In December of 1989, Bush (father) invaded Panama. General Noriega, the country’s strongman, was insane. He trusted that his previous services to the CIA would protect him. It was said then that Noriega “was not bought.” He was rented for short periods to the highest bidder. His supporters had killed an American soldier and raped an officer’s wife with total impunity.

Bush’s dilemma was to abandon Panama, even the famous bases, or to intervene. He decided on the second and did not even stop to look for a pretext or add allies. It was a narco-dictatorship and that was enough. Until 72 hours before the invasion began they tried to convince the general to leave for Spain with his fortune (200 million dollars) and avoid the invasion. Noriega did not believe them and died in prison almost three decades later.

Nicolás Maduro provokes the biggest rejection. For now, it is about liquidating him using sanctions and psychological warfare. Donald Trump repeats, as a mantra, that “all” options are on the table. That includes frontal warfare, but logic and observation indicate otherwise.
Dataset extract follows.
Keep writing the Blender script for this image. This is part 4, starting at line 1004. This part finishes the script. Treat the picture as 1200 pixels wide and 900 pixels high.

Trump is an isolationist. He is a cold “businessman.” He does not believe that the United States is the leader of the West, with the associated special responsibilities that entails. He is not the only one who thinks that way. Kissinger, in his own way, believes the same. Trump presides over a nation with interests, essentially economic. This vision leads him to confront the issue of tariffs with his allies in Europe, Canada and Mexico, and to belittle NATO, the quintessence of the “globalism” that mortifies him so much.

He would like Venezuela to behave democratically and sensibly. That is why he supports Juan Guaidó and receives his wife, Fabiana Rosales, in the White House, but barely shifts from sanctions and political and diplomatic support to an open war to evict Maduro and his 40 thieves from power.

Destroying Venezuela’s military apparatus is easy. It would take a few hours for a nation like the United States to do it from the air and sea with conventional weapons. It has the necessary arsenal and bank account. But occupying a large nation (three times the size of Germany), confronting armed gangs, holding elections and creating a police force capable of sustaining authority is a task that can last a couple of years and Trump is not willing to carry it out.

However, no informed person has any doubt that Maduro and his gang have created a narco-state, allied with Iran and the terrorists of the Middle East, led by Cuba and militarily assisted by Russia. And this narco-state constitutes a grave danger to its neighbors and, in the medium term, to the United States, especially since Moscow has made an appearance in the conflict with a hundred military personnel and abundant weapons.

If sanctions and psychological warfare do not achieve their purpose, it is best to divide the functions. The United States would destroy the military installations of the narco-state and with its missiles and drones would make the heads of the chiefs roll. After the demolition, the most affected countries of the Lima Group would enter, led by Brazil and Colombia, but with the help of Chile, Argentina, Peru and Paraguay. They would occupy the territory, invoking the democratic clause, and organize the conditions for the return to democracy and the restoration of the economy under the direction of Luis Almagro and the participation of the OAS.

This harsh outcome is against the scant Latin American tradition of forging an active foreign policy, although there is “the duty to protect” invoked by the former diplomat Diego Arria. If the Spanish-American democracies do not do so, surely the incapacity of the Maduro regime will provoke a terrible famine in which two or three million people will die, presumably children and destitute old people.

In any case, it is the minimum instinct of conservation that nations must have. There is the danger that fragile countries in the area will explode as a result of the “demographic bomb.” Between seven and ten million Venezuelans will soon leave the country, almost all heading to Latin America. Quite simply, South American democracies can not coexist with a gang of thugs in the neighborhood. They have to eradicate it because that life could be theirs.